New turnover tax on multinationals is not the answer, says expert

Out-Law News | 12 Nov 2012 | 3:23 pm | 2 min. read

A new sales tax on multinationals is not the way to ensure that they pay their fair share of UK tax according to tax expert Heather Self of Pinsent Masons, the law firm behind, responding to suggestions made in the weekend press.

According to a report in the Sunday Telegraph both Lord Myners, the former City minister, and Margaret Hodge, the chairman of the Public Accounts Committee (PAC)  have suggested that a sales tax should be considered as a way of raising revenue from multinational companies.

"A ‘turnover tax’ sounds nice in theory, but in practice the UK already has one of these: VAT,” said Self. She added that, as VAT is an EU-wide tax, as a matter of EU law "the UK cannot unilaterally impose its own version". 

Self suggested that there have been "too many knee-jerk reactions on tax recently". The UK’s tax system is already incredibly complex and in sync with international rules; it cannot be changed ad hoc. She added that making unilateral changes to the UK tax system would be very unhelpful for UK businesses and for the UK in the eyes of multinational businesses. "It would put the UK out of step with other countries and would be an unwelcome return to protectionism.”

 “There has been the same problem with calls for changes to ‘transfer pricing’ rules", she added. "The UK can’t change things unilaterally; we have to adopt a multilateral approach and, if changes were to be made, we would need to amend the OECD principles that lie behind the current rules.”

“The OECD rules on transfer pricing are long-established and generally work well. They do need updating to deal with the rise of e-commerce and the pricing of intangibles, but this work is actually already underway,” she said.

Last week Chancellor of the Exchequer George Osborne and Wolfgang Schäuble, the German finance minister, said that international action was needed to prevent large companies from "profit shifting" their taxable income to jurisdictions with more lenient corporation tax regimes. They called on colleagues to back work on identifying possible gaps in international tax standards, currently being carried out by the Organisation for Economic Cooperation and Development (OECD).
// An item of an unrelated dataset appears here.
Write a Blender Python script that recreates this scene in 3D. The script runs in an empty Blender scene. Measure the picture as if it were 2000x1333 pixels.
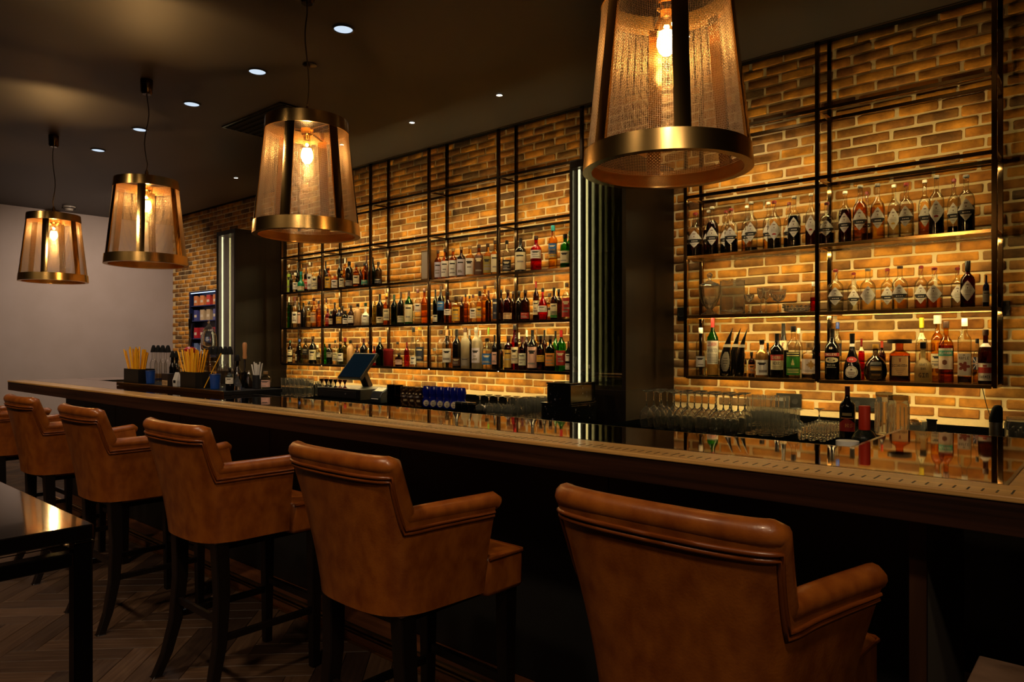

The OECD's tax base erosion and profit shifting initiative is expected to lead to a first analysis report to be presented to the next G20 meeting in Russia in February 2013. The project is looking at whether, and if so why, multinationals' taxable profits are being allocated to locations different from those where the actual business activity takes place.

While giving evidence to the PAC last week Lin Homer, chief executive of HM Revenue & Customs said: "All that HMRC can do and all that you would want us to do is apply the laws. I acknowledge that in an international setting, multinational businesses can choose, to some extent, where some parts of their business are based and where some of their profits are based."

Matt Brittin, Google Vice President for Sales and Operations, Northern and Central Europe, Troy Alstead, Starbucks Global Chief Financial Officer and Andrew Cecil, Director, Public Policy, Amazon are due to appear before the PAC this afternoon to answer questions from MPs on why their organisations pay so little UK corporation tax.